Exposed: Aesthetics of Aboriginal Erotic Art, a traveling exhibit from the Norman McKenzie Gallery was another exhibit that we thought would cause a sensation in the community. It was encouraged by our artists to present. We anticipated a negative reaction from the community but nothing materialized.

I should point out that our Traditional Longhouse community is very conservative. It’s not that sex is not talked about, it is. Usually between men and men and women with women. But never in a gallery with a mixed group.

The exhibit was created to discuss sexual abuse at residential schools but much of that got lost on more personal approaches to the topic.

Although, we are a museum and the protection and care of the artifacts are paramount, it is in our public programming that we get to act like the Cultural Centre. You have to remember, we are first a cultural centre with a mandate to serve the community and museum, and people take priority. We hosted a T.V. studio, and craft fair, a fashion show-showing traditional design to contemporary, a lecture series, gallery talks, contemporary dance performances as well as more traditional Powwow style, making musical instruments, an art class inspired by Mexican Indian artist, Snowsnake tournament and an archeological dig – and the list goes from poetry to plays and video and film.

Different constituents from the community such as iron workers, artists, church congregations, First Nations Veterans, Mohawks, traditionalists, musicians, children, linguists, Delawares and teachers have all, on occasion, perpetuated their particular point of view at different times in our exhibitions and programs. The museum successfully accommodated those varied constituents and, by doing so created a process that revitalizes and strengthens the community and its culture.

So, how do I define change when its definition is so dependent upon the existence of our sense of identity at a particular point in history? I don’t. I simply try to find the most opportune time that will connect specific people with specific interests to a museum program that will reinforce our shared values, beliefs and aspirations.

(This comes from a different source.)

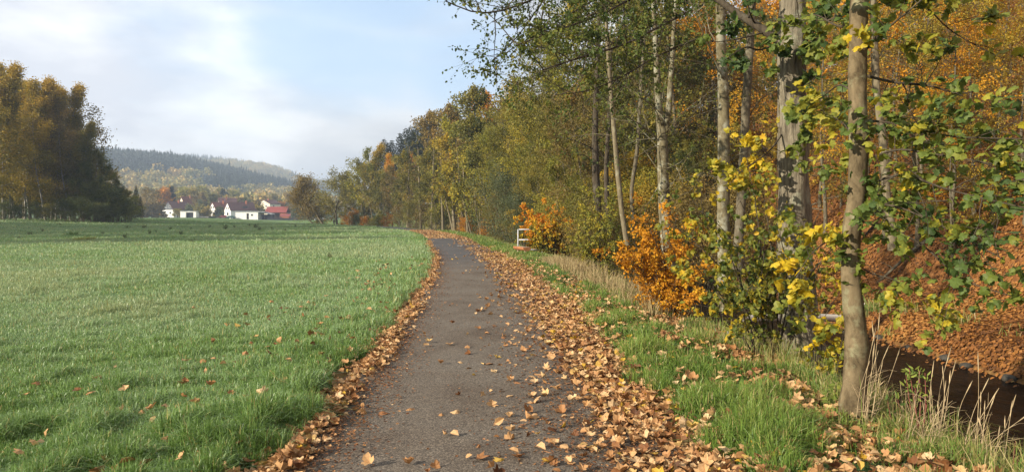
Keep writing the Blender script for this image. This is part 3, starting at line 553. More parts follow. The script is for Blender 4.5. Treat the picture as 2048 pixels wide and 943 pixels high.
# village and lower-slope trees, each its own
KF_ROUND = Kind('far_round', [forest_tree(300 + i, 11, .3, .18, 4.2, 26, 6, 16, .75, 'round', sig=.35, twigs=False, tvar=.1) for i in range(3)], CLUMP, B_GREY, L_OLIVE)
KF_THIN = Kind('far_sparse', [forest_tree(310 + i, 11, .25, .12, 3.8, 26, 7, 5, .6, 'round', sig=.35, tvar=.1) for i in range(2)], CLUMP, B_GREY, L_BROWN)
KF_SPR = Kind('far_spruce', [spruce(320, 14, 3.0, 26, .9)], CLUMP, B_DARK, L_SPRUCE)
KF_BUSH = Kind('far_bush', [forest_tree(330 + i, 4, .1, .03, 2.6, 22, 5, 14, .5, 'dome', elev=(.1, 1.0), sig=.3, stems=3, twigs=False) for i in range(2)], CLUMP, B_GREY, L_OLIVE)
KF = dict(r=(KF_ROUND, 11.5), t=(KF_THIN, 11.5), s=(KF_SPR, 14.2), b=(KF_BUSH, 4.3))
WHERE = lambda px: 'in front of the wooded hill' if px < 322 else 'behind the slate-gabled house' if px < 352 else 'behind the steep-gabled house' if px < 385 else 'between the two groups of gabled houses' if px < 418 else 'behind the middle white house' if px < 450 else 'behind the dormer house' if px < 500 else 'behind the red barn' if px < 575 else 'beyond the village fence'
PALN = {'O': (L_OLIVE, 'olive-green'), 'G': (L_GOLD, 'golden'), 'N': (L_GREEN, 'dark green'), 'Y': (L_YGREEN, 'yellow-green'), 'R': (L_ORANGE, 'orange'), 'B': (L_BROWN, 'brown'), 'S': (L_SPRUCE, 'dark blue-green'), 'E': (L_GREY, 'grey-green')}
village = [(292, 372, 345, 't', 'B'), (312, 378, 340, 't', 'B'), (326, 374, 400, 'r', 'R'), (342, 372, 405, 's', 'S'), (303, 403, 335, 'b', 'B'), (318, 404, 338, 'b', 'B'), (288, 400, 330, 'b', 'B'),
 (357, 376, 440, 'r', 'Y'), (372, 374, 450, 'r', 'Y'), (388, 376, 440, 'r', 'G'), (391, 387, 395, 't', 'B'), (400, 398, 385, 't', 'E'), (384, 408, 378, 'b', 'E'), (397, 408, 372, 'b', 'O'), (410, 412, 372, 'b', 'G'), (356, 416, 372, 'b', 'O'), (436, 418, 378, 'b', 'B'), (374, 410, 385, 't', 'B'), (441, 412, 376, 'b', 'N'), (415, 384, 420, 'r', 'B'), (424, 386, 415, 'r', 'O'), (434, 384, 445, 't', 'B'),
 (452, 383, 470, 's', 'S'), (446, 378, 480, 's', 'S'), (466, 395, 440, 't', 'B'), (479, 394, 450, 'r', 'B'), (491, 394, 405, 's', 'N'), (500, 399, 410, 'r', 'N'), (510, 400, 400, 'b', 'B'), (516, 409, 385, 'b', 'G'), (540, 402, 430, 'r', 'E'), (552, 398, 440, 'r', 'N'), (562, 402, 430, 'r', 'R'), (572, 398, 445, 't', 'B'),
 (584, 396, 400, 't', 'B'), (590, 412, 350, 'r', 'N'), (600, 410, 352, 'r', 'N'), (596, 392, 380, 't', 'B'), (610, 388, 370, 't', 'B'), (622, 392, 360, 't', 'B'), (633, 412, 330, 'b', 'N'), (618, 418, 330, 'b', 'O'), (604, 422, 335, 'b', 'N'), (645, 415, 320, 'b', 'O'), (582, 384, 455, 'r', 'B'), (604, 378, 470, 'r', 'O'),
 (432, 376, 500, 'r', 'O'), (470, 380, 520, 'r', 'Y'), (500, 384, 500, 'r', 'O'), (524, 388, 480, 'r', 'B'), (545, 386, 510, 'r', 'O'), (400, 372, 520, 'r', 'Y'), (350, 370, 540, 'r', 'G'), (330, 376, 530, 'r', 'Y'), (300, 376, 500, 'r', 'O'), (285, 382, 470, 't', 'B')]
used = {}
for i, (px, top, Y, k, c) in enumerate(village):
    K, h0 = KF[k]; X = (px - CX) / F * Y; gz = float(ground(X, Y)); ztop = EYE + (HY - top) / F * Y; sc = max(0.25, (ztop - gz) / K.top[i % len(K.v)])
    kn = {'r': 'full-crowned tree', 't': 'thinly leaved tree', 's': 'pointed spruce', 'b': 'rounded garden bush'}[k]
    lab = '%s %s %s' % (PALN[c][1], kn, WHERE(px)); used[lab] = used.get(lab, 0) + 1
    if used[lab] > 1: lab += ', %s one from the left' % ordn(used[lab] - 1)
    plant(K, {'r': 'broadleaf_tree', 't': 'sparse_tree', 's': 'spruce_tree', 'b': 'bush'}[k], (X, Y, gz - .2), lab, 'tree' if k != 'b' else 'bush', 'village trees and bushes', i, sc, i * 1.3, pal=PALN[c][0])
# ------------------------------------------------------------------ tree kinds for the woods
KA = Kind('alder', [forest_tree(400 + i, 14, .17, .24, 3.4, 32, 7, 36, .22, 'round', (.2, 1.1), .2, tvar=.17, gappy=.8) for i in range(3)], CLUMP, B_GREY, L_OLIVE)
KS = Kind('stems', [forest_tree(410 + i, 12, .12, .32, 2.9, 33, 7, 34, .21, 'round', (.3, 1.15), .2, stems=3, tvar=.17, gappy=.8) for i in range(2)], CLUMP, B_PALE, L_YGREEN)
KB = Kind('birch', [forest_tree(420 + i, 20, .14, .15, 3.1, 54, 7, 34, .23, 'birch', (.3, 1.2), .36, droop=.05, top=.35, tvar=.18, gappy=.7, wob=.07, lean=(.06 * (i - 1), 0)) for i in range(3)], CLUMP, B_BIRCH, L_GOLD)
KT = Kind('twiggy', [forest_tree(430 + i, 12, .14, .16, 3.2, 38, 8, 9, .20, 'round', (.4, 1.2), .25, stems=2, tvar=.1) for i in range(2)], CLUMP, B_GREY, L_BROWN)
KE = Kind('beech', [forest_tree(440 + i, 12, .13, .18, 3.5, 30, 7, 30, .16, 'round', (.1, .7), .16, tvar=.18, gappy=.8) for i in range(3)], CLUMP, B_GREY, L_ORANGE)
KN = Kind('near_beech', [forest_tree(445 + i, 11, .11, .12, 3.5, 28, 8, 40, .09, 'round', (.0, .55), .11, tvar=.2, gappy=.9, upb=1.4) for i in range(3)], OVAL, B_GREY, L_ORANGE)
KQ = Kind('near_twiggy', [forest_tree(448 + i, 9, .09, .08, 2.8, 44, 9, 5, .09, 'round', (.2, 1.1), .2, stems=2, tvar=.1) for i in range(2)], OVAL, B_GREY, L_BROWN)
KA2 = Kind('near_alder', [forest_tree(480 + i, 13, .15, .18, 3.3, 34, 7, 76, .11, 'round', (.15, 1.1), .15, tvar=.18, gappy=.9, upb=1.0) for i in range(3)], CLUMP, B_GREY, L_OLIVE)
KS2 = Kind('near_stems', [forest_tree(485 + i, 12, .11, .24, 2.9, 36, 7, 66, .11, 'round', (.25, 1.15), .15, stems=3, tvar=.18, gappy=.9, upb=1.0) for i in range(2)], CLUMP, B_PALE, L_YGREEN)
KU2 = Kind('near_shrub', [forest_tree(488 + i, 4.5, .05, .03, 2.3, 34, 7, 46, .085, 'dome', (.2, 1.2), .2, stems=5, tvar=.14, gappy=.6) for i in range(3)], OVAL, B_GREY, L_OLIVE)
KP = Kind('spruce', [spruce(450 + i, 18, 3.4, 44, .36) for i in range(2)], NARROW, B_DARK, L_SPRUCE)
KU = Kind('shrub', [forest_tree(460 + i, 4.5, .06, .04, 2.3, 30, 6, 22, .15, 'dome', (.2, 1.2), .22, stems=4, tvar=.12) for i in range(3)], CLUMP, B_GREY, L_OLIVE)
KW = Kind('willow', [forest_tree(470 + i, 11, .22, .25, 4.0, 38, 7, 32, .22, 'round', (.4, 1.2), .3, lean=(-.55 + .2 * i, 0.05), tvar=.1, wob=.1) for i in range(2)], CLUMP, B_GREY, L_BROWN)
KM = {'a': (KA, 14.2, 'alder_tree', 'alder'), 'm': (KS, 12.2, 'multi_stemmed_tree', 'several-stemmed tree'), 'b': (KB, 20.5, 'birch_tree', 'birch'), 't': (KT, 12.2, 'twiggy_tree', 'bare-twigged tree'), 'e': (KE, 12.2, 'beech_tree', 'beech'), 'n': (KN, 11.2, 'beech_tree', 'beech'), 'q': (KQ, 9.2, 'twiggy_tree', 'bare-twigged tree'), 'p': (KP, 18.3, 'spruce_tree', 'spruce'), 'u': (KU, 4.6, 'shrub', 'shrub'), 'w': (KW, 11.2, 'willow_tree', 'leaning willow')}
count = {}
def uniq(lab):
    count[lab] = count.get(lab, 0) + 1
    return lab if count[lab] == 1 else lab + ', %s from the left' % ordn(count[lab] - 1)
def place(px, top, Y, k, c, where, group, i, zoff=-.1, wide=1.0, label=None, X=None):
    K, h0, nm, kn = KM[k]; K = {'a': KA2, 'm': KS2, 'u': KU2}.get(k, K) if Y < 62 else K; h0 = 13.2 if K is KA2 else h0; X = (px - CX) / F * Y if X is None else X; gz = float(ground(X, Y)); 
    if 700 < px < 1065 and Y > 40: top = max(top, float(np.interp(px, [700, 727, 760, 850, 900, 950, 1000, 1065], [345, 288, 284, 240, 222, 202, 168, 100])))
    if 755 < px < 872 and Y > 40 and k != 'p': top = max(top, 300)
    h = EYE + (HY - top) / F * Y - gz; sz = max(.2, h / K.top[i % len(K.v)])
    lab = label or uniq('%s %s %s' % (PALN[c][1], kn, where))
    return plant(K, nm, (X, Y, gz + zoff), lab, 'shrub' if k == 'u' else 'tree', group, i, min(sz * wide, 1.6 * sz), i * 2.1 if k != 'w' else 0.2 * i, sz=sz, pal=PALN[c][0])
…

Timing is paramount. If you miss the opportunity, you probably won’t get another chance for a long time.

Yes, there are risks of offending but we have done there exhibitions and programs not for the purpose to offend a part of community but to enlighten – to teach- and to explore.

Helping our people make these connections is a vital role we play in the museum field. In finding this balance, we are responding to take into account the very real situation that our community finds itself in today.

There is a sense of urgency when First Nations people gather these days: Our communities are losing their cultural readers – the elders, speakers, the faith keepers and with them a bit of knowledge seems to slip away. This situation cries out for attention from each of us-native and non-native alike. Museums in some instances are the last bastion of keeping this culture alive and evolving. Native Alaskan Willie Hensely reminds us that all the tools of economics and politics, although important, cannot save our cultural heritage. Instead, he says, and I quote-“The fact of the matter is that unless we, individually and collectively make up our minds, what are we going to pass onto the spirit of our people in the language expresses that spirit of our traditions and our culture, we are simply not going to survive.”

His words became even more prophetic as we head into a multi media universe and cultural uniqueness becomes even more blurred through technology. We must retain control of our cultural heritage. We must be decision makers of what we collectively want to give to the world and what we want to retain for ourselves and designate sacred and sensitive. We must find balance. Some cultural commentators have pessimistically said to me, “It’s too late”, but if we do nothing, we have no one to blame but ourselves. We owe it to our children, to ourselves, and we owe it to the world. Nya:weh for listening to my last words as the Museum Director at the Woodland Cultural Center.